You see, I've been reading this subversive book by Cloud and Townsend called "Boundaries". I asked my family to have direct relationship with me, instead of "kind of" having relationship with me by finding out about me from another family member. I asked them not to talk about me with each other. These are not the only treasonous things I have done but these are the ones that have of late sealed my exclusion. They believe my requests to be unthinkable, unloving, un-Christ-like, selfish and hurtful. I believe my request to be reasonable, healthy, personally needed. We're at a bit of an impasse. They are hurting. So am I. Right now it is hard to see how this will get better.

So Monday's family reunion was a gift. I am not alone. I am provided for. I have family that loves and accepts me. I have family that allows me to take my own journey - wherever that may lead me. We together and alone seek God and celebrate that pursuit. Our time together was beautiful.

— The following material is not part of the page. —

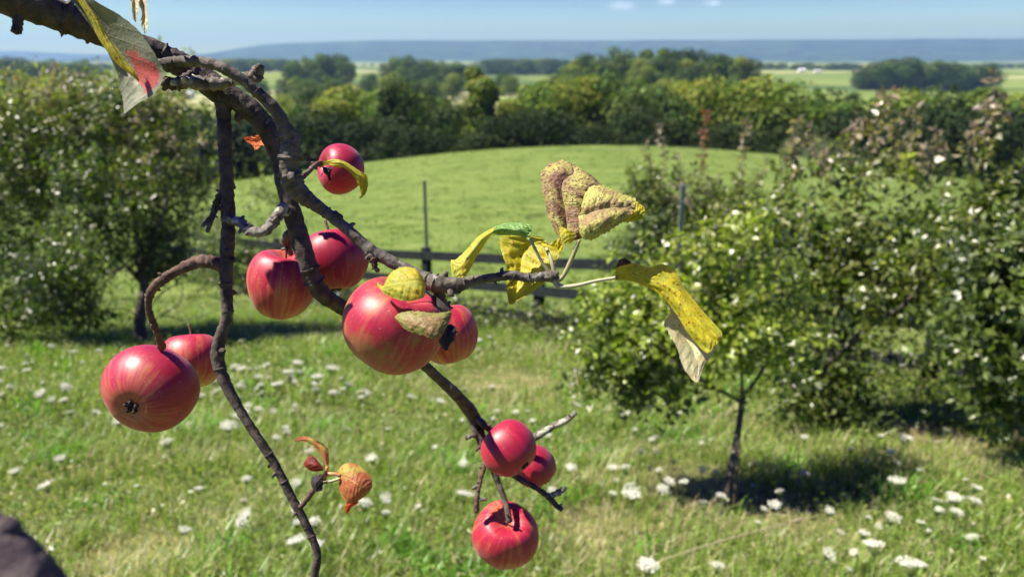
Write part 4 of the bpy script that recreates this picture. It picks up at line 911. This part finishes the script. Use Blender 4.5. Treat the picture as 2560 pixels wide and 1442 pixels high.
# leaf across the topmost apple
leaf([((795, 412, 6), (797, 415, 6), (800, 420, 6)), ((815, 402, 2), (818, 406, 2), (820, 412, 2)), ((838, 398, -4), (838, 406, -6), (836, 418, -3)), ((862, 404, -6), (860, 411, -9), (858, 420, -5)), ((885, 418, -6), (880, 424, -9), (874, 430, -5)), ((905, 432, -6), (898, 440, -9), (888, 446, -5)),
      ((919, 440, -4), (910, 454, -7), (896, 462, -4)), ((920, 464, -2), (911, 470, -4), (900, 472, -2)), ((914, 484, 0), (908, 487, 0), (902, 488, 0)), ((900, 497, 0), (899, 495, 0), (897, 494, 0))], .615, YGR, bough, 'thin curled yellow-green leaf lying across the topmost apple', seed=6, crink=.0006, ty=0, tx=0)
stalk(LV[-1], [(762, 444, .56, 3), (778, 425, .585, 3), (797, 414, .62, 3)], STK2)
leaf([((806, 416, 0), (816, 418, 0), (832, 418, 0)), ((808, 430, 0), (818, 430, -3), (828, 432, 0)), ((818, 440, 0), (822, 440, -2), (826, 440, 0)), ((822, 452, 0), (824, 452, 0), (828, 450, 0))], .622, BLK, bough, 'shrivelled black-brown scrap stuck on the topmost apple', seed=7, crink=.0003, serr=.15, name='withered_scrap')
# leaf on the largest apple
leaf([((1062, 700, 4), (1064, 708, 4), (1064, 716, 4)), ((1040, 672, 0), (1044, 700, -4), (1060, 742, 0)), ((1008, 668, -2), (1012, 704, -6), (1030, 752, -2)), ((984, 676, -2), (988, 708, -6), (1002, 751, -2)), ((968, 694, 0), (970, 714, -3), (978, 742, 0)), ((958, 714, 1), (956, 722, 0), (960, 733, 1)), ((942, 706, 2), (943, 711, 2), (944, 716, 2))],
     .497, YGR, bough, 'small oval yellow-green leaf resting on top of the largest apple', seed=8, crink=.0004)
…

There was one sad note - two of my brothers were missing. Jeff O. and Dave S. - we missed you, you are a part of us.

2 comments:

jeffmacsimus said...

I missed me, too. The vagaries of summer co-worker drama. Nothin' but love, sista.

Tonya said...

You know...as I get to know you more I was wondering if your cousin/my sister-in-law "knows" you. And if not...boy is she missing out. I pray all of your family will come to know you, honor you and love you (and each other) through His eyes and heart. There is no other way.